(3D scene scripts)
------------------------------

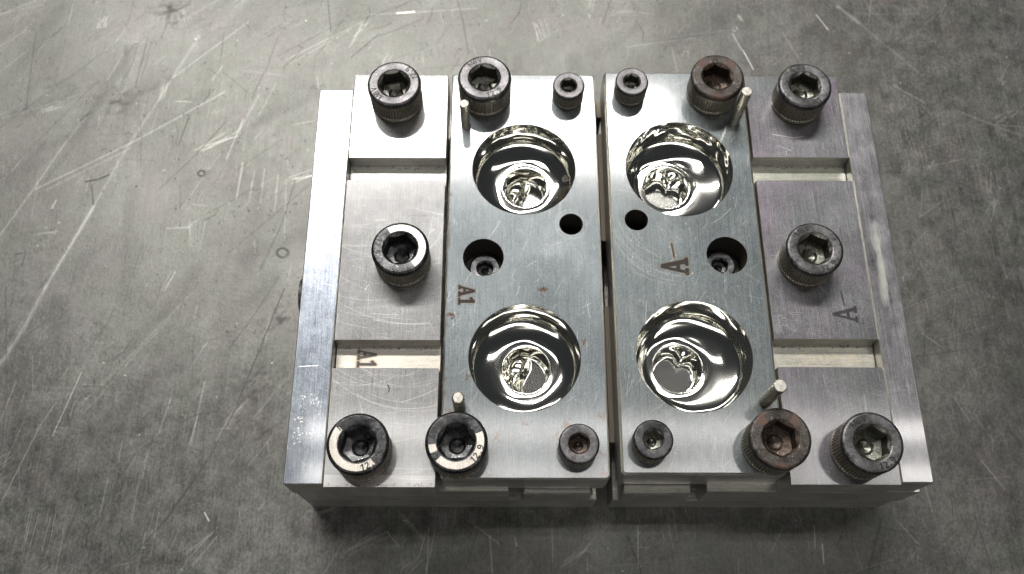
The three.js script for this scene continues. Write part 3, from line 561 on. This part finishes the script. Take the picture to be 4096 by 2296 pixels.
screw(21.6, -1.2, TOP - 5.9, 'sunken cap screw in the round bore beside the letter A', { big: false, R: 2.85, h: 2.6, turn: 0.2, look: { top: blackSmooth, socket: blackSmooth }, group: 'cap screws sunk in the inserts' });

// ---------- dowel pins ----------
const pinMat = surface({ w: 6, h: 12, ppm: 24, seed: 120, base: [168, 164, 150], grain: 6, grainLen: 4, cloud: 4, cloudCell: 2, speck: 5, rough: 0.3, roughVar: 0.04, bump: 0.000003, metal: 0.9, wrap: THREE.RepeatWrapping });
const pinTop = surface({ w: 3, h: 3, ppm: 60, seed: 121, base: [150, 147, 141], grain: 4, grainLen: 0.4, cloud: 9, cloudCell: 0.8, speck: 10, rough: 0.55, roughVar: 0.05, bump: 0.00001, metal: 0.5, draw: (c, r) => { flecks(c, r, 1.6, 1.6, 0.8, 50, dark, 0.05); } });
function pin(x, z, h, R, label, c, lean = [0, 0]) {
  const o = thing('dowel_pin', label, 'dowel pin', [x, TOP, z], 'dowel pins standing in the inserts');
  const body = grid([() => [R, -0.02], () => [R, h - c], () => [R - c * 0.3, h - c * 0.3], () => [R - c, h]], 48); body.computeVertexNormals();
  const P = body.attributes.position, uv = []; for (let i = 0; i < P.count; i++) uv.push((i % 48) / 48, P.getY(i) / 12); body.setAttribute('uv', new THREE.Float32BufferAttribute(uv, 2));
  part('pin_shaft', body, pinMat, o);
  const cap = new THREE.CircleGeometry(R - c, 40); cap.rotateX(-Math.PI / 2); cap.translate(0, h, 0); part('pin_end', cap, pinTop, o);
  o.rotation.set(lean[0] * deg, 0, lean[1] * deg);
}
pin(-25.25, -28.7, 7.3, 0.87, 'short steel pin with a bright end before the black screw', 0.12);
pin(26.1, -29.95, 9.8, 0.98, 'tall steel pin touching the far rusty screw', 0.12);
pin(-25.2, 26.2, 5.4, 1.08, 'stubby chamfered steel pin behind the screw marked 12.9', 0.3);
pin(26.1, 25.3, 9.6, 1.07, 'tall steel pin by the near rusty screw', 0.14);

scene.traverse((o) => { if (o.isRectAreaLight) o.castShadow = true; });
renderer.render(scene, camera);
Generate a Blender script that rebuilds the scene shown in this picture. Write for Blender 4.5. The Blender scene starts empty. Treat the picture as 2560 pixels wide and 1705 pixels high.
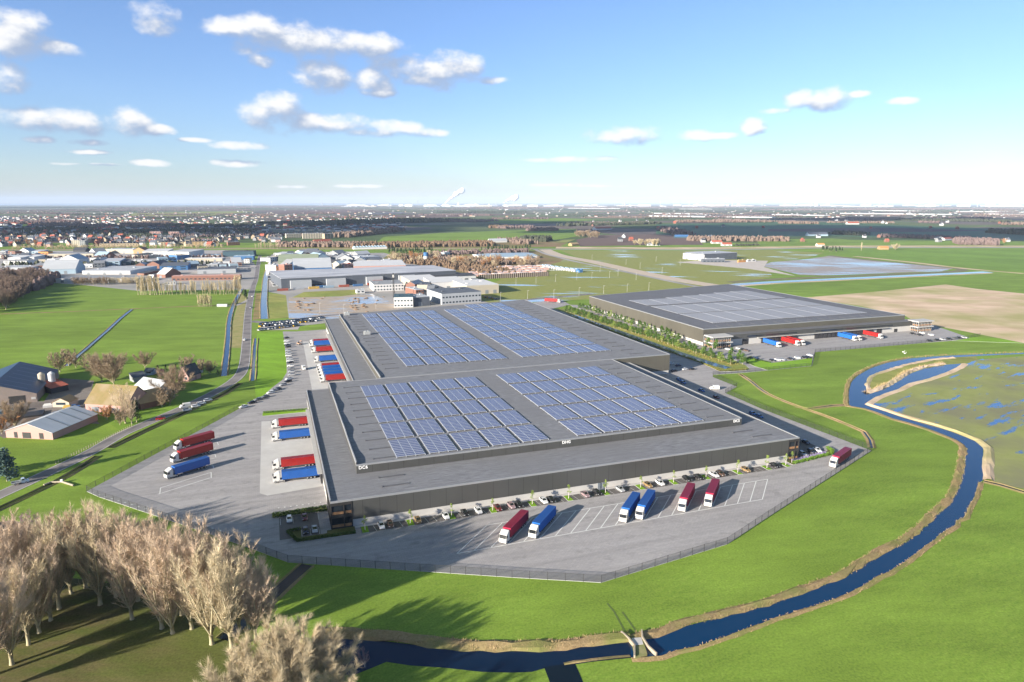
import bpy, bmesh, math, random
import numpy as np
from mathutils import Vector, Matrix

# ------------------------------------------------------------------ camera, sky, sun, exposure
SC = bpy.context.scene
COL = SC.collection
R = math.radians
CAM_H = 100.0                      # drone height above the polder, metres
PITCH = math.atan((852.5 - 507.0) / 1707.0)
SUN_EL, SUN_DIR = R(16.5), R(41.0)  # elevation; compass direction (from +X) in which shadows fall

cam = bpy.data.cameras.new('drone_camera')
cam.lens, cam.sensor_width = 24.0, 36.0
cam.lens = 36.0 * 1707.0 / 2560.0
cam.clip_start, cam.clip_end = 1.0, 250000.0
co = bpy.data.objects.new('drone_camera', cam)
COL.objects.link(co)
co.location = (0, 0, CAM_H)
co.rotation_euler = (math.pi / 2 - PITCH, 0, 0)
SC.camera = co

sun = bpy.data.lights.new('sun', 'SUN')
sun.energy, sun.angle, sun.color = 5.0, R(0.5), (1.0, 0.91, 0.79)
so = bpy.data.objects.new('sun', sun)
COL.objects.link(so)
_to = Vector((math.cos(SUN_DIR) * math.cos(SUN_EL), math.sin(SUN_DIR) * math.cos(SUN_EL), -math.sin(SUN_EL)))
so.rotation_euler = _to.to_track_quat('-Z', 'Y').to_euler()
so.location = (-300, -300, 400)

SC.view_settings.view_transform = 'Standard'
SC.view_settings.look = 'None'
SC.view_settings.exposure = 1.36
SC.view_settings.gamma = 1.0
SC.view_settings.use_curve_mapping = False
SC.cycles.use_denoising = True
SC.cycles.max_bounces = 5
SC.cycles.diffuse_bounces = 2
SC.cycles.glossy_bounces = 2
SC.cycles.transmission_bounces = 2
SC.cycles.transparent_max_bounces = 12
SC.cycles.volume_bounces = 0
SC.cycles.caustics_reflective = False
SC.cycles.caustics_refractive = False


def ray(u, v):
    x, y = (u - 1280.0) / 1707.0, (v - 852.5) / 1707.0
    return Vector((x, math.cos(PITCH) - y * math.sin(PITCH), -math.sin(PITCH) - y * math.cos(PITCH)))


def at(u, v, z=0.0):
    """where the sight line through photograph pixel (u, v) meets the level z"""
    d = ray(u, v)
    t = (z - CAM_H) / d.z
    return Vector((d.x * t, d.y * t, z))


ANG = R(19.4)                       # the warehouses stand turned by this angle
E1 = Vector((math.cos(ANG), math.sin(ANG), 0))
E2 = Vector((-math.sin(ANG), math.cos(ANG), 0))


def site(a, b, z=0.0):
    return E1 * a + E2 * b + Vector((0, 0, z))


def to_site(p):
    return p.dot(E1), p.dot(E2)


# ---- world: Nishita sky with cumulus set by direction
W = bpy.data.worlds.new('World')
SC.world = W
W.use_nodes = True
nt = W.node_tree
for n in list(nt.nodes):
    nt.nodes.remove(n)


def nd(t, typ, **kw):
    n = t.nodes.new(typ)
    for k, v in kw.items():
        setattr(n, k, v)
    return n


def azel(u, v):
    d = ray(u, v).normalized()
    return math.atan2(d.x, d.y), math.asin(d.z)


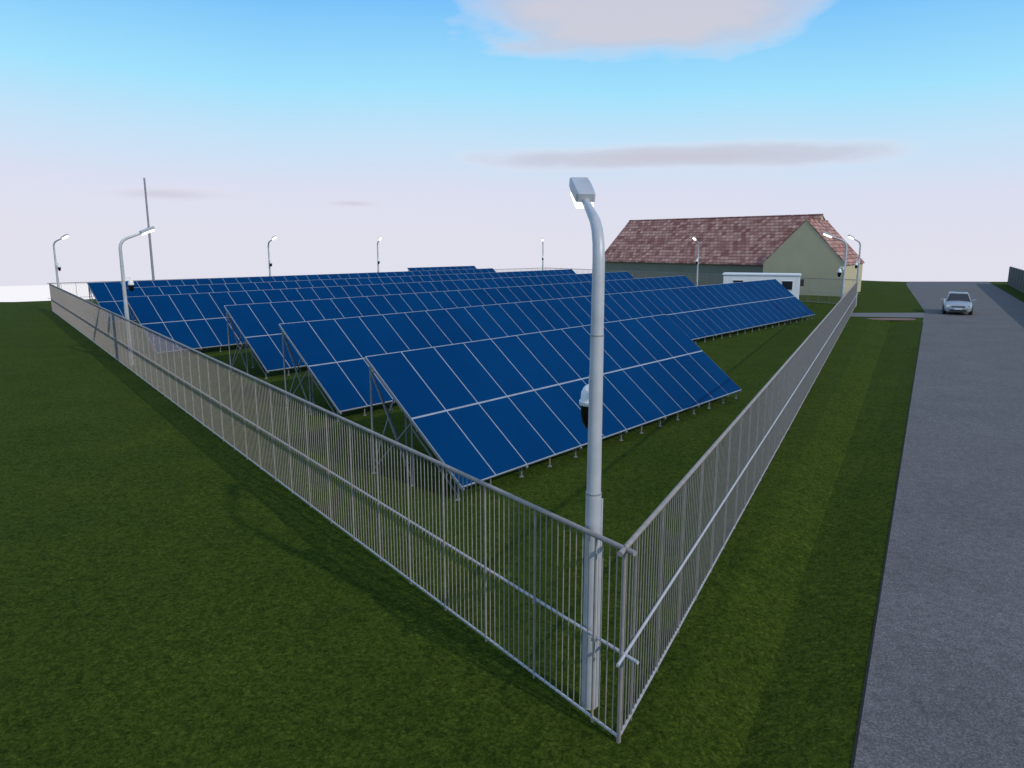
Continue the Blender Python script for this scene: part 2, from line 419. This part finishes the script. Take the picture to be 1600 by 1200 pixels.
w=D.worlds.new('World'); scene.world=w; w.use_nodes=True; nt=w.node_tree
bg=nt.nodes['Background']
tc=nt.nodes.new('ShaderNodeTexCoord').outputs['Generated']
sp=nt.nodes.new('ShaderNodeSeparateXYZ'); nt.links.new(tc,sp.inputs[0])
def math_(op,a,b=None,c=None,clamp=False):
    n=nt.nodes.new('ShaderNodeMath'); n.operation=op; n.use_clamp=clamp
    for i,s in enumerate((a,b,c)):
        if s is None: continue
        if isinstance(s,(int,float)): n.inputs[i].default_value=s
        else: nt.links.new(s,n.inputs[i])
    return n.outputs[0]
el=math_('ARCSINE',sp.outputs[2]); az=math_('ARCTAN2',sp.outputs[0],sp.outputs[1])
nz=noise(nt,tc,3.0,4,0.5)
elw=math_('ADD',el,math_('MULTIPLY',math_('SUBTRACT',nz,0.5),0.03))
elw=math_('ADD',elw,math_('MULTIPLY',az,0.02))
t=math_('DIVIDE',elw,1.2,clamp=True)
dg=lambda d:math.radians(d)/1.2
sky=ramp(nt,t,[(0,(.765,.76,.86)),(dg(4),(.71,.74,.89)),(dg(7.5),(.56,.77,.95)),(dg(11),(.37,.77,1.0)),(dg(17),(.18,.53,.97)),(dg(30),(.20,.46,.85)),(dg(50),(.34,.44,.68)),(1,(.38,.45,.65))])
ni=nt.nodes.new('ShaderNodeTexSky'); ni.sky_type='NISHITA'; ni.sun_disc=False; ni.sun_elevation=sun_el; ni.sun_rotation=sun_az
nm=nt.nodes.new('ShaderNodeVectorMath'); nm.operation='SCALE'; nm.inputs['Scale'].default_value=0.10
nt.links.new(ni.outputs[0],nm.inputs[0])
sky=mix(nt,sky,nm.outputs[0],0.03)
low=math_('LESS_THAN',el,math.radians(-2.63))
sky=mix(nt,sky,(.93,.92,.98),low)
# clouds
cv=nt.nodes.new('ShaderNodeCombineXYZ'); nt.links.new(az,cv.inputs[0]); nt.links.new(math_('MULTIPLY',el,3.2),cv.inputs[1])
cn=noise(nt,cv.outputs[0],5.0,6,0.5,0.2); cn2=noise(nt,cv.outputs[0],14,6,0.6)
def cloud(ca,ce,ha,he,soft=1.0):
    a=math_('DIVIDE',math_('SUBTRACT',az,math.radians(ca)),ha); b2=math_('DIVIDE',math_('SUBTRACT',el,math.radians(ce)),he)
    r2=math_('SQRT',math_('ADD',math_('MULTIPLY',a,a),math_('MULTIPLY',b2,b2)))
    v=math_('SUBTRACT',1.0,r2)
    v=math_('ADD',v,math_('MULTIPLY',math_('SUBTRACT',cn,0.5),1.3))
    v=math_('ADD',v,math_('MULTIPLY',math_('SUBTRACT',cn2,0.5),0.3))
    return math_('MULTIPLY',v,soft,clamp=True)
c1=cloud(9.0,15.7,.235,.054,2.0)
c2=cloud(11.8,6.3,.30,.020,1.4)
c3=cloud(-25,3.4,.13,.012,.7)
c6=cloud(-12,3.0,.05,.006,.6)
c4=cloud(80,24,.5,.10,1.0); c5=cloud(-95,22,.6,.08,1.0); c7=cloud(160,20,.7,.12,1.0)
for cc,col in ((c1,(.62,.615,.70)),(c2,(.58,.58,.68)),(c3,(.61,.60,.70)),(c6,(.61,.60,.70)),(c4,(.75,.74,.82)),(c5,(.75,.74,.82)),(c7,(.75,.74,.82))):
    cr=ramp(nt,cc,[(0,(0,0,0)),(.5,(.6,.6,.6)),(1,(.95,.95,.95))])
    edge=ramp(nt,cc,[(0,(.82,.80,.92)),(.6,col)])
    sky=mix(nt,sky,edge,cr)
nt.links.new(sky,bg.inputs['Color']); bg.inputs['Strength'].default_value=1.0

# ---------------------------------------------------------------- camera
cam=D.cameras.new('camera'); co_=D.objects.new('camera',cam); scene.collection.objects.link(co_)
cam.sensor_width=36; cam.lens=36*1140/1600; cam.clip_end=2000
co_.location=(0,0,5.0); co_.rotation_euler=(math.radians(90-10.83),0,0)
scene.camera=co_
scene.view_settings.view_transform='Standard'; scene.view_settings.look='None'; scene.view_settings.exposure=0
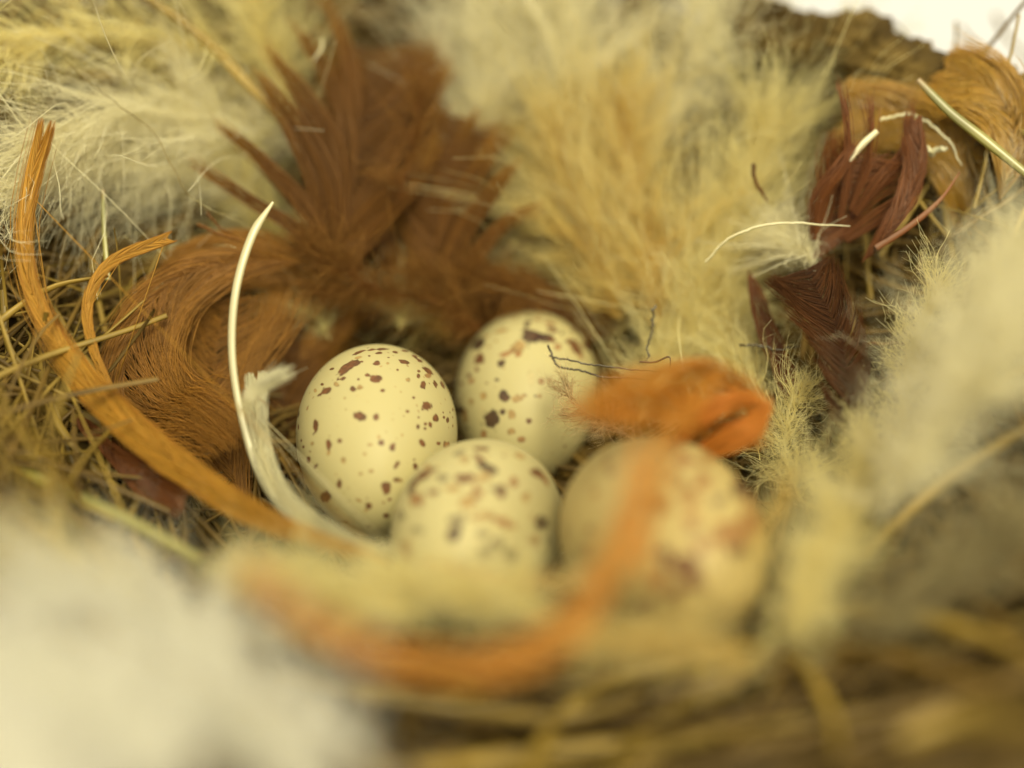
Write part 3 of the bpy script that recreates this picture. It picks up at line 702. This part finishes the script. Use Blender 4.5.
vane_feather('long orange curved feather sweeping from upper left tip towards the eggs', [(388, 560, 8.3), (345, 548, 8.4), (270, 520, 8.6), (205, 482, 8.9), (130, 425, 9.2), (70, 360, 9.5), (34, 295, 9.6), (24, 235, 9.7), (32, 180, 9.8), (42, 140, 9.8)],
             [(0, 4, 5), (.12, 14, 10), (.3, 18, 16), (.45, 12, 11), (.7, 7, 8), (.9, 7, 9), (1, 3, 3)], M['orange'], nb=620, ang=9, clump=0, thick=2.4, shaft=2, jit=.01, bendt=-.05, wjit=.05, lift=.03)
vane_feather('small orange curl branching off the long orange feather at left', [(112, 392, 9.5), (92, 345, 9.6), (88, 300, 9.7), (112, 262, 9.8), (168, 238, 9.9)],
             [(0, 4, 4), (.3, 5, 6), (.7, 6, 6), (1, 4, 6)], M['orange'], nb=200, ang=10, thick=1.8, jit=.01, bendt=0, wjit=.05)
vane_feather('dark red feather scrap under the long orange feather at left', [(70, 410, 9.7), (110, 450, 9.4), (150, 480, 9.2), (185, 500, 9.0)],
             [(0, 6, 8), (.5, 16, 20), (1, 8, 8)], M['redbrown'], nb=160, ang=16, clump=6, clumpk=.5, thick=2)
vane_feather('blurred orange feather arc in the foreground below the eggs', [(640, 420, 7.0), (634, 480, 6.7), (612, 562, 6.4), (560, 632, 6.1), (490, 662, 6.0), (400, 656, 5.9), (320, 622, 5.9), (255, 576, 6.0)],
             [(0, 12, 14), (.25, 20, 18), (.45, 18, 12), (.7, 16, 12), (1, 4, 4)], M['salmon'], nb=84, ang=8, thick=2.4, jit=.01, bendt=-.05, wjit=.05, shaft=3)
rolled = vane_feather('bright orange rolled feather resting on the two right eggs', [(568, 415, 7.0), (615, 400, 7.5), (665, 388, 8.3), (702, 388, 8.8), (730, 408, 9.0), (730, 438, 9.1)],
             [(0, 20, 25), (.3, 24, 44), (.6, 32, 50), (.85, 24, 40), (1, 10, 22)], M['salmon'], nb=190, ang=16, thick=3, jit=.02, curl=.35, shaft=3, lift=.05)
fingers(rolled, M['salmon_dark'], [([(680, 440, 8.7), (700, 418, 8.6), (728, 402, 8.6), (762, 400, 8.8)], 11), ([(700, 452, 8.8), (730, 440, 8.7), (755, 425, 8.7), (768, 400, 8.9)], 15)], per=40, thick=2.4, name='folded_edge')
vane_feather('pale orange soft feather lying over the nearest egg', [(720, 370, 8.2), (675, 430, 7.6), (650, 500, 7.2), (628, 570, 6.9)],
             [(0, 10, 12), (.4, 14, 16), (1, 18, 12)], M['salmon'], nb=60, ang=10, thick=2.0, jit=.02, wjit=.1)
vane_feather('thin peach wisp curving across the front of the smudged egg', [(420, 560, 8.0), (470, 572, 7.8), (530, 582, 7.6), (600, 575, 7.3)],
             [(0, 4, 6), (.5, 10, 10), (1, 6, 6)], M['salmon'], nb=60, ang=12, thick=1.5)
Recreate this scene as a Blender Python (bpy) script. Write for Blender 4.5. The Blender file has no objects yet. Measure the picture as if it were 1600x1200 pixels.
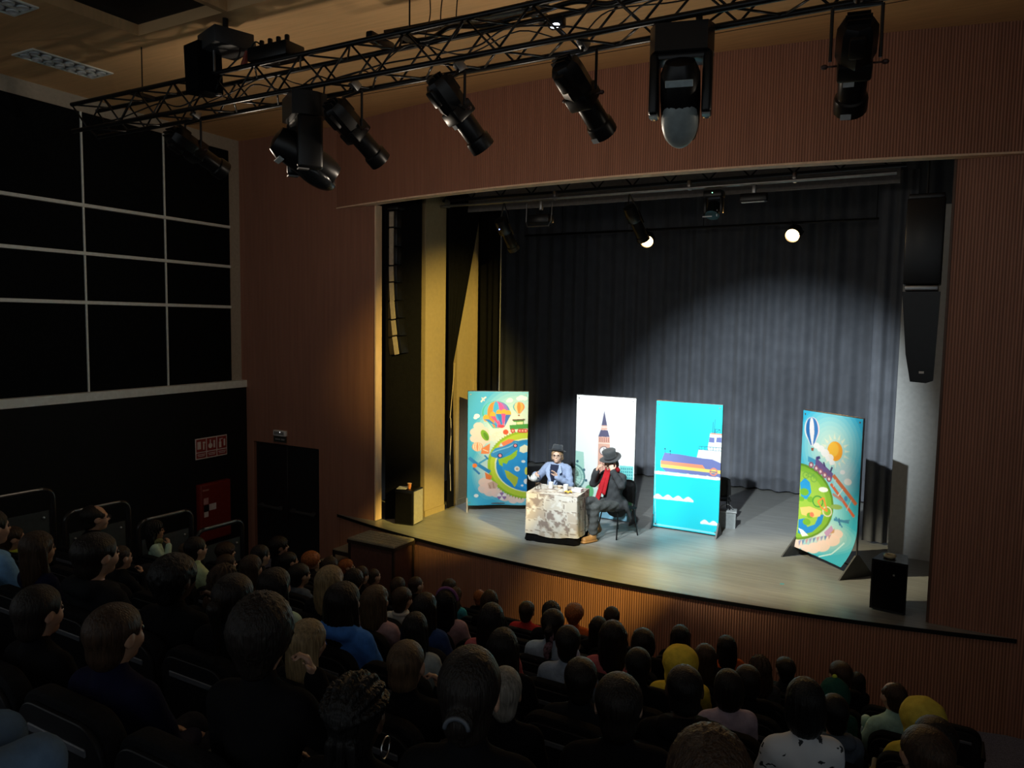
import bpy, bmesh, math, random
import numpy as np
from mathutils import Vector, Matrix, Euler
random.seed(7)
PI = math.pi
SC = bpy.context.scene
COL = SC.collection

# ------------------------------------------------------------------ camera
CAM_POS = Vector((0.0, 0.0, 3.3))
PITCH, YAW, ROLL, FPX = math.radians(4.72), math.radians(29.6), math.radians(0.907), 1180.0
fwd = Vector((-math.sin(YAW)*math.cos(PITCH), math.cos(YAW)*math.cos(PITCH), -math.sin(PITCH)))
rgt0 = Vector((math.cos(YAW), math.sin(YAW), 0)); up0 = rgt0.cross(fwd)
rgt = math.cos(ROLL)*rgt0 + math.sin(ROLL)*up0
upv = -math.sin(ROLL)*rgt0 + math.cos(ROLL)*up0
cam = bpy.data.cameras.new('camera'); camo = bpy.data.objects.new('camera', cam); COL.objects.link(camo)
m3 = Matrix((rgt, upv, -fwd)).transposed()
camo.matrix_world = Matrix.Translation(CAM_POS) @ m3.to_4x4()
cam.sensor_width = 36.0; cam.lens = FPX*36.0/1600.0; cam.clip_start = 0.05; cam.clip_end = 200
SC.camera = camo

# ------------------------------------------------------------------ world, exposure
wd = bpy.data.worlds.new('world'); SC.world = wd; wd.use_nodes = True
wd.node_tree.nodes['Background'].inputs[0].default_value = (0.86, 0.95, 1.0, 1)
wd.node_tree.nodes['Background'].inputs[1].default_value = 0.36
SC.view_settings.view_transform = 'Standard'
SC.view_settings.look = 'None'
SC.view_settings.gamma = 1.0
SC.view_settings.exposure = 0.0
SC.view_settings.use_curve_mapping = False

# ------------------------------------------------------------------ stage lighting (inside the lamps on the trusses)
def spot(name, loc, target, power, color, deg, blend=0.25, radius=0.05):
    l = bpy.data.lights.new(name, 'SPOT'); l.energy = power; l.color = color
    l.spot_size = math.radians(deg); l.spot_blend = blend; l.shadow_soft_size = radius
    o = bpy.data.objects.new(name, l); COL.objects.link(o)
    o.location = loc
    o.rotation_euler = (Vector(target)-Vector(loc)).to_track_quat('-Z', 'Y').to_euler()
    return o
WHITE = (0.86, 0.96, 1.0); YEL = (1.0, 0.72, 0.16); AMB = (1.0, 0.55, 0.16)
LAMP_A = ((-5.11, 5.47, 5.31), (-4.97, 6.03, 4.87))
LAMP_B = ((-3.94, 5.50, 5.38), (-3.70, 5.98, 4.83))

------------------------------

> **WORK TO DO**
Start at the first line of the records and write out everything up to and including the line containing "screw(21.6, -1.2, TOP". No pictures.

> **WRITTEN SOLUTION**
The three.js script for this scene continues. Write part 3, from line 561 on. This part finishes the script. Take the picture to be 4096 by 2296 pixels.
screw(21.6, -1.2, TOP - 5.9, 'sunken cap screw in the round bore beside the letter A', { big: false, R: 2.85, h: 2.6, turn: 0.2, look: { top: blackSmooth, socket: blackSmooth }, group: 'cap screws sunk in the inserts' });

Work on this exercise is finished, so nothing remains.